• **Exercise prompt**
Copy out all lines that hold "picture".
# # # #
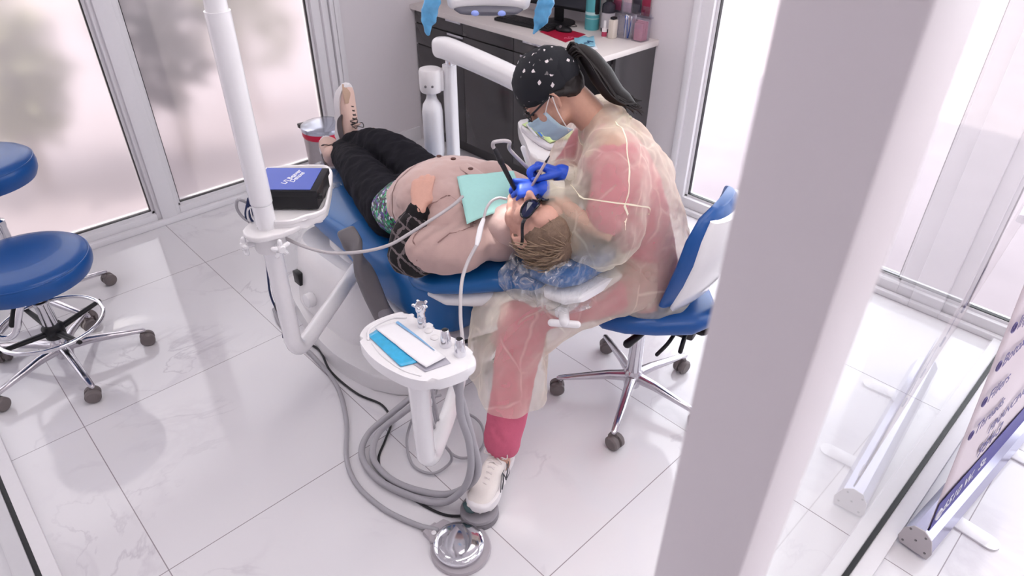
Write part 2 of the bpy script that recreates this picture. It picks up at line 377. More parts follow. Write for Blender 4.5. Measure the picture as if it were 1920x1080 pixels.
# outside: pavement and planting, seen blurred through the frosted panes
bm = nb(); box(bm, (-9, YW+.12, -.12), (12, 14, -.06)); box(bm, (XW+.12, -9, -.12), (14, YW+.12, -.06)); o = finish('pavement', bm, mat('pavement_paint', (158, 147, 152), .9, vary=.15, bscale=3), None, False); o['kind'] = 'structure'
bm = nb(); box(bm, (-9, 9, -.1), (12, 9.2, 1.6)); o = finish('garden_wall', bm, mat('garden_wall_render', (236, 224, 214), .9, vary=.05, bscale=4)); tag(o, 'pale rendered garden wall beyond the frosted windows', 'wall')
LEAF = mat('leaf_green', (142, 140, 112), .7, vary=.35, bscale=6); LEAF2 = mat('leaf_dark', (112, 106, 112), .7, vary=.3, bscale=6)
def shrub(x, y, h, r, n, m, label, seed):
    rnd = random.Random(seed); t = thing('shrub', label, 'shrub', (x, y, -.06), 'shrubs beyond the frosted windows')
    b = nb()
    for k in range(5):
        a = rnd.uniform(0, 6.28); tube(b, [(x, y, -.06), (x+.3*r*math.cos(a), y+.3*r*math.sin(a), h*.4), (x+.7*r*math.cos(a), y+.7*r*math.sin(a), h*.8)], [.02, .014, .008], sm=3, seg=6)
    finish('stem', b, mat('stem_brown', (120, 98, 80), .8), t)
    b = nb()
    for k in range(n):
        d = V((rnd.gauss(0, 1), rnd.gauss(0, 1), rnd.gauss(0, 1))).normalized()*rnd.uniform(.35, 1)
        c = V((x, y, h*.6))+V((d.x*r, d.y*r, d.z*h*.42)); q = rnd.uniform(.05, .12)
        u = V((rnd.gauss(0, 1), rnd.gauss(0, 1), rnd.gauss(0, 1))).normalized(); s = u.orthogonal().normalized()
        vs = [b.verts.new(c+u*q), b.verts.new(c+s*q*.4), b.verts.new(c-u*q*.9), b.verts.new(c-s*q*.4)]; b.faces.new(vs)
    finish('foliage', b, m, t, False)
shrub(.55, 4.55, 1.15, .35, 380, LEAF, 'low olive shrub outside the left frosted window', 1)
shrub(1.35, 4.35, 1.5, .30, 420, LEAF2, 'dark shrub outside behind the white standing pole', 2)
shrub(2.1, 4.7, 1.7, .5, 420, LEAF, 'tall green shrub outside by the right end of the frosted windows', 3)
shrub(-.2, 4.9, 1.3, .45, 300, LEAF, 'sparse shrub outside beyond the two blue seats', 4)
# ceiling luminaires (out of the picture, mirrored in the chrome pedal, placed clear of the floor's reflections)
LED = mat('led_diffuser', (255, 250, 248), .6, emit=(255, 247, 244), estr=7)
for (x, y) in ((.75, .75), (2.0, .6), (.6, 1.9), (1.75, 1.7), (.3, -1.1), (2.0, -1.1), (1.5, -.45)):  # last one is an unseen hall panel, added to brighten the jamb's hall face
    t = thing('ceiling_light', 'flush rectangular ceiling light out of view', 'ceiling light', (x, y, 2.8), 'flush ceiling lights')
    b = nb(); box(b, (x-.62, y-.17, 2.77), (x+.62, y+.17, 2.799), .006); finish('housing', b, FRAME, t)
    b = nb(); box(b, (x-.59, y-.14, 2.762), (x+.59, y+.14, 2.7695)); finish('diffuser', b, LED, t, False)
# ================================================================ FURNITURE AND EQUIPMENT
def casterd(b_, x, y, ang, z=0, r=.029):
    """twin-wheel caster centred on x,y; wheels roll along ang"""
    ax = V((-math.sin(ang), math.cos(ang), 0))
    lathe(b_, [(0, -.026), (r*.8, -.026), (r, -.02), (r, -.006), (r*.7, -.003), (r*.7, .003), (r, .006), (r, .02), (r*.8, .026), (0, .026)], (x, y, z+r), 20, ax)
def star_base(t, cx, cy, R_, ph, hubz=.105, hub_r=.03, metal=ALU):
    b = nb()
    lathe(b, [(0, hubz-.05), (hub_r, hubz-.05), (hub_r*1.25, hubz-.02), (hub_r*1.15, hubz+.02), (hub_r*.9, hubz+.03), (0, hubz+.03)], (cx, cy, 0))
    finish('base_hub', b, metal, t)
    for k in range(5):
        a = ph+k*2*PI/5; d = V((math.cos(a), math.sin(a), 0)); c = V((cx, cy, 0))
        b = nb(); loft(b, [(c+d*.015+UP*(hubz-.005), .022, .02, UP.cross(d), UP), (c+d*R_*.35+UP*(hubz-.006), .017, .016, UP.cross(d), UP), (c+d*R_*.75+UP*(hubz-.022), .0135, .011, UP.cross(d), UP), (c+d*(R_+.008)+UP*(hubz-.033), .011, .008, UP.cross(d), UP), (c+d*(R_+.016)+UP*(hubz-.035), .006, .005, UP.cross(d), UP)], 16)
        tube(b, [c+d*R_+UP*(hubz-.036), c+d*R_+UP*.05], .0075)
        lg = finish('leg', b, metal, t)
        b = nb(); rr = a+1.1*k; casterd(b, cx+d.x*(R_+.004)+.008*math.cos(rr), cy+d.y*(R_+.004)+.008*math.sin(rr), rr)
        loft(b, [((cx+d.x*R_, cy+d.y*R_, .045), .012, .022, d, UP.cross(d)), ((cx+d.x*R_, cy+d.y*R_, .064), .009, .012, d, UP.cross(d))], 12)
        finish('caster', b, GREYC, lg)
def gas(t, cx, cy, z0, z1):
    b = nb(); lathe(b, [(0, z0), (.028, z0), (.026, z0+(z1-z0)*.62), (.029, z0+(z1-z0)*.64), (.029, z0+(z1-z0)*.68), (.018, z0+(z1-z0)*.69), (.018, z1), (0, z1)], (cx, cy, 0)); finish('gas_cylinder', b, CHROME, t)
def cushion_round(t, c, r, h, m, name='seat', piping=True):
    b = nb(); lathe(b, [(0, -h/2), (r*.8, -h/2), (r*.93, -h*.44), (r*.985, -h*.2), (r, .05*h), (r*.985, h*.28), (r*.93, h*.42), (r*.8, h*.49), (r*.4, h*.52), (0, h*.53)], c, 56)
    o = finish(name, b, m, t)
    if piping:
        b = nb(); tube(b, [(c[0]+r*.975*math.cos(2*PI*k/56), c[1]+r*.975*math.sin(2*PI*k/56), c[2]+h*.31) for k in range(56)], .0028, seg=6, closed=True); finish('piping', b, m, o)
    return o
# stool with foot ring, front left
sx, sy = .148, 2.765
st = thing('rolling_stool', 'round blue rolling stool with chrome foot ring, nearer of the two blue seats at left', 'stool', (sx, sy, 0), 'blue rolling stools')
cushion_round(st, (sx-.0, sy-.02, .485), .225, .09, BLUE2)
b = nb(); box(b, (sx-.1, sy-.09, .42), (sx+.1, sy+.07, .44), .006); finish('seat_plate', b, BLACK, st)
gas(st, sx, sy, .12, .42)
star_base(st, sx, sy, .285, math.radians(-15))
b = nb(); tube(b, [(sx+.185*math.cos(2*PI*k/64), sy+.185*math.sin(2*PI*k/64), .215) for k in range(64)], .0085, seg=10, closed=True); fr = finish('foot_ring', b, CHROME, st)
b = nb()
lathe(b, [(0, .155), (.036, .155), (.04, .2), (.03, .215), (0, .215)], (sx, sy, 0))
for k in range(4):
    a = math.radians(14+90*k); d = V((math.cos(a), math.sin(a), 0)); c = V((sx, sy, 0))
    loft(b, [(c+d*.02+UP*.18, .014, .011, UP.cross(d), UP), (c+d*.185+UP*.205, .009, .008, UP.cross(d), UP), (c+d*.2+UP*.207, .008, .007, UP.cross(d), UP)], 12)
finish('ring_spider', b, BLACK, fr)
b = nb(); tube(b, [(sx-.02, sy-.09, .43), (sx-.07, sy-.12, .39), (sx-.12, sy-.12, .30), (sx-.17, sy-.1, .30), (sx-.2, sy-.06, .38), (sx-.21, sy-.02, .42)], .012, sm=6); finish('tilt_bracket', b, CHROME, st)
b = nb(); tube(b, [(sx-.05, sy-.06, .43), (sx-.115, sy-.115, .335)], .011); finish('lever', b, BLACK, st)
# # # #
• **Written reply**
Write part 2 of the bpy script that recreates this picture. It picks up at line 377. More parts follow. Write for Blender 4.5. Measure the picture as if it were 1920x1080 pixels.
# ceiling luminaires (out of the picture, mirrored in the chrome pedal, placed clear of the floor's reflections)